Domestic Violence Orders and Surveillance

No comments Uncategorized

Did you know that hiring a private investigator to conduct surveillance when there is a family violence order in place, could be a criminal offense?

Many people who are named as a respondent in a protection order mistakenly believe that if they aren’t conducting the surveillance personally, they aren’t breaching the order. This is a dangerously erroneous assumption.

Cloak Investigations was recently contacted by an individual who was concerned that his ex-wife was misrepresenting her earnings for child support purposes. He asked us to conduct surveillance to obtain evidence that his ex-wife was working full time so that he could apply for a change of assessment through the Child Support Agency. It was a seemingly reasonable request, and one we get almost every week from parents seeking fairness in child support matters.

Before accepting the job, we asked our standard question in these cases; ‘is there a Family Violence Order in place?’ At first, the client told us ‘no’ but, thankfully, before we commenced the operation, he admitted that an intervention order was indeed in place. We asked him to send the Order to us so that we could establish whether surveillance would constitute a breach of the order. The order very clearly stated that the client could not engage in surveillance of any kind – even via a third party. If we had conducted surveillance, the ex-wife could have filed a complaint with police for a breach of the order and our client could have ended up with a criminal charge and possibly jail time.

Every state has different legislation covering family violence (protection) orders and in every state, these orders are called something different. For the purpose of this article, we’ll simply deal with Victoria, New South Wales and Queensland.


Victims of domestic and family violence in Victoria are covered by the Family Violence Protection Act 2008. Under the act, people affected by domestic violence can apply to the Magistrates court for a Family Violence Intervention Order (FVO).

In Victoria, surveillance using digital devices, such as cameras, is considered to fall under the definition of technology-facilitated stalking and abuse.
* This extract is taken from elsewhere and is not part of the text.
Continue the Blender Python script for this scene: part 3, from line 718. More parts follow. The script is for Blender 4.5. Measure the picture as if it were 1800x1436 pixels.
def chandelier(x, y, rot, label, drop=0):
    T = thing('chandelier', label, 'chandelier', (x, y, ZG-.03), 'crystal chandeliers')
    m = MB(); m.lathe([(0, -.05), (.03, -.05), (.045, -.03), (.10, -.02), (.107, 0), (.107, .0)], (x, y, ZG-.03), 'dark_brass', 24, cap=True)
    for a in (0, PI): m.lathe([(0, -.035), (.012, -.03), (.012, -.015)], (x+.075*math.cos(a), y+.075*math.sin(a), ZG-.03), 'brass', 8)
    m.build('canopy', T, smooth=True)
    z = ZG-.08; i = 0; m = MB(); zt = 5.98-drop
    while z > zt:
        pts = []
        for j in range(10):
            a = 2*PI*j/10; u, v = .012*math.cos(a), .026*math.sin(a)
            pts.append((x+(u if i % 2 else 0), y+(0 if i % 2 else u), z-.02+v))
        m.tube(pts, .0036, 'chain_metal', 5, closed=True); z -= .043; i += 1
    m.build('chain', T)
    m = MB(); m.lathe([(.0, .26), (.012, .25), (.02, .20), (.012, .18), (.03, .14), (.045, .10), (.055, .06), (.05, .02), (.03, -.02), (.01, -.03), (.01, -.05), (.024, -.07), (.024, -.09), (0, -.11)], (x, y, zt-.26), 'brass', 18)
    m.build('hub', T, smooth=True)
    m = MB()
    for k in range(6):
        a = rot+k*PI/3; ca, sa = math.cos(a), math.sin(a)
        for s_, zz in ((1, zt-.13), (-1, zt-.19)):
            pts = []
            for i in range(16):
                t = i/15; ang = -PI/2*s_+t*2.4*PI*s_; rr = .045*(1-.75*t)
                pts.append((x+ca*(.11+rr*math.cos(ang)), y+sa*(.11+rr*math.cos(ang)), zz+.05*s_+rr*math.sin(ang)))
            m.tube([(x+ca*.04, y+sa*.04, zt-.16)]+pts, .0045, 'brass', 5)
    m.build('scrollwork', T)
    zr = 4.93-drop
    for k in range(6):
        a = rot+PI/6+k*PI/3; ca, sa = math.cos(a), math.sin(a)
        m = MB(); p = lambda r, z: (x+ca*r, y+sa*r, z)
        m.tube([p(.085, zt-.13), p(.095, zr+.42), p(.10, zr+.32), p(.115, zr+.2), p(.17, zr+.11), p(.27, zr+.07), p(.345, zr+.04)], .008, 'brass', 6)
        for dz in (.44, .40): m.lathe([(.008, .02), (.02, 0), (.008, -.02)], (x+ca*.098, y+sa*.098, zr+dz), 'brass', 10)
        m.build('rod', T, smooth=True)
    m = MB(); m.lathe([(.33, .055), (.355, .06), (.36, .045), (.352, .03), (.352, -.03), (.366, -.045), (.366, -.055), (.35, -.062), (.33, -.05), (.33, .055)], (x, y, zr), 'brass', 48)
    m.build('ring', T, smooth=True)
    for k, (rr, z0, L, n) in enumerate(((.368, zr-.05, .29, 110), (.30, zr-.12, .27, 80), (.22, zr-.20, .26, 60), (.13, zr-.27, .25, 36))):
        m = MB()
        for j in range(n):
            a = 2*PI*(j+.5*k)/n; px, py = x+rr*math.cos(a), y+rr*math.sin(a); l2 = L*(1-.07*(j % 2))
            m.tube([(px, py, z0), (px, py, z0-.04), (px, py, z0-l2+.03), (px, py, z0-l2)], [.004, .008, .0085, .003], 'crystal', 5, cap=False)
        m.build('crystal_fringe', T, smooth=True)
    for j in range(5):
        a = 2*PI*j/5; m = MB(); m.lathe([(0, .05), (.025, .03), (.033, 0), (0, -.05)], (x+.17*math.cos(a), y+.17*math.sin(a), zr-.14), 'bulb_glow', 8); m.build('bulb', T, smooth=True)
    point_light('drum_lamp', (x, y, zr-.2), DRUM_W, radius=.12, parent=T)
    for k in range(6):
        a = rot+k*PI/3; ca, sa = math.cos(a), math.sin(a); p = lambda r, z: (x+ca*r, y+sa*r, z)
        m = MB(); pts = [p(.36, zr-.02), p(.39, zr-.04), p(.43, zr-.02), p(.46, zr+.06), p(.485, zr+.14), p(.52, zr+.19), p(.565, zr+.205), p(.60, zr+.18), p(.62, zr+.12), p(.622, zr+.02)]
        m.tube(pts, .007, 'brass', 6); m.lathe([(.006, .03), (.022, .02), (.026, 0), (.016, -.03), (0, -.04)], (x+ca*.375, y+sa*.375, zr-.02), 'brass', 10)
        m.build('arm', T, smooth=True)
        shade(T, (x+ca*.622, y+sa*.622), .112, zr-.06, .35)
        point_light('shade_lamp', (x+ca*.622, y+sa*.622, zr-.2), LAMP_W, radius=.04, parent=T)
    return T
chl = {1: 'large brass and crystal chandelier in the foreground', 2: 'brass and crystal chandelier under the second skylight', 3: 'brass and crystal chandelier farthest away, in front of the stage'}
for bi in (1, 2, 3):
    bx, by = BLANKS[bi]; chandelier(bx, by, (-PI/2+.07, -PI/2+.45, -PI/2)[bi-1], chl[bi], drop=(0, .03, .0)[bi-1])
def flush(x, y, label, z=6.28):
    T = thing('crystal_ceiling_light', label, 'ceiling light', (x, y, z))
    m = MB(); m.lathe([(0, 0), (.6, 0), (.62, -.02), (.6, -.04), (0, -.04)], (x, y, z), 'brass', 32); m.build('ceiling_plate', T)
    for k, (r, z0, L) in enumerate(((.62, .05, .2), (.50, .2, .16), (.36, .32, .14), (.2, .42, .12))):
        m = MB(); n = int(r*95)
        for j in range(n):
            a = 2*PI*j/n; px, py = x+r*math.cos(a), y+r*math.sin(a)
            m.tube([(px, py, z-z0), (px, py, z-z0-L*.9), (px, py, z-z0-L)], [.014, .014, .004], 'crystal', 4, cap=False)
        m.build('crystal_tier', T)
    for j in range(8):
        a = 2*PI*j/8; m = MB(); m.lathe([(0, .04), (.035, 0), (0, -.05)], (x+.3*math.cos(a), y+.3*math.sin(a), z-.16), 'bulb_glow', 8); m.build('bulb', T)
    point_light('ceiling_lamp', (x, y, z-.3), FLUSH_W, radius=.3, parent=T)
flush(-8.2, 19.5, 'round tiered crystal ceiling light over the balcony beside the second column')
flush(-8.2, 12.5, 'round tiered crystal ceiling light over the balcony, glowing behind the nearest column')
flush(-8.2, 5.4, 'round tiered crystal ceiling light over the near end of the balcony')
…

If an FVO specifically mentions the word ‘surveillance’, it’s a pretty sure bet that any form of surveillance is prohibited even if it is for a justified purpose and conducted by a licensed professional.

New South Wales

Domestic and family violence in NSW is governed by the Crimes (Domestic and Personal) Violence Act 2007.

Under the Act, victims can apply to the local court of NSW for an Apprehended Domestic Violence Order (ADVO).

In NSW surveillance can fall under the definition of ‘intimidation’ which is defined in section 7 of the Act and ‘stalking’ which is defined in section 8.

Stalking is defined as:

1. Following another person about
2. Watching or frequenting the vicinity of, or approaching a person’s place of residence, business or work or any place that a person frequents for the purposes of any social or leisure activity.

The act of stalking and intimidation is considered an offense and, as such, attracts a penalty of 5 years imprisonment or 50 penalty units or both.


In Queensland, victims can apply to the Magistrates court for a Domestic Violence Order (DVO). These orders are legislated under the Domestic and Family Violence Protection Act 2012.

On September 17, 2015 new domestic violence legislation will be introduced in response to the death of two women due to violence. The legislation is designed to encourage tougher penalties for offenders while affording greater protection to victims.

As with Victoria and New South Wales, conducting unauthorised surveillance whilst a DVO is in place could be an offense under the Act and, if a history of domestic violence exists, a respondent keeping an aggrieved person under surveillance could also be committing an offense under Qld’s anti-stalking laws.

Under the recent amendments to the Act, the maximum penalty for breaching a Domestic Violence Order in Queensland is 2 years imprisonment or 60 penalty units ($6000).

Lesson to be learned

The bottom line is, if there is a domestic and family violence order in place naming you as the Respondent, don’t be tempted to conduct any form of surveillance even through a reputable licensed investigator if you don’t want to risk a criminal conviction.

Most reputable investigators take very seriously their duty of care toward victims of domestic violence and will ask if a DVO is in place. Whilst you may be tempted to lie to avoid embarrassment or because you want the job done, it is wise to be up front with the investigator and allow them to look at the provisions contained in the order to determine whether surveillance or other investigative activities will be possible without leaving you vulnerable to criminal charges. Let’s get this in perspective, a criminal record is a much higher price to pay than a few extra dollars in child support. Don’t risk it.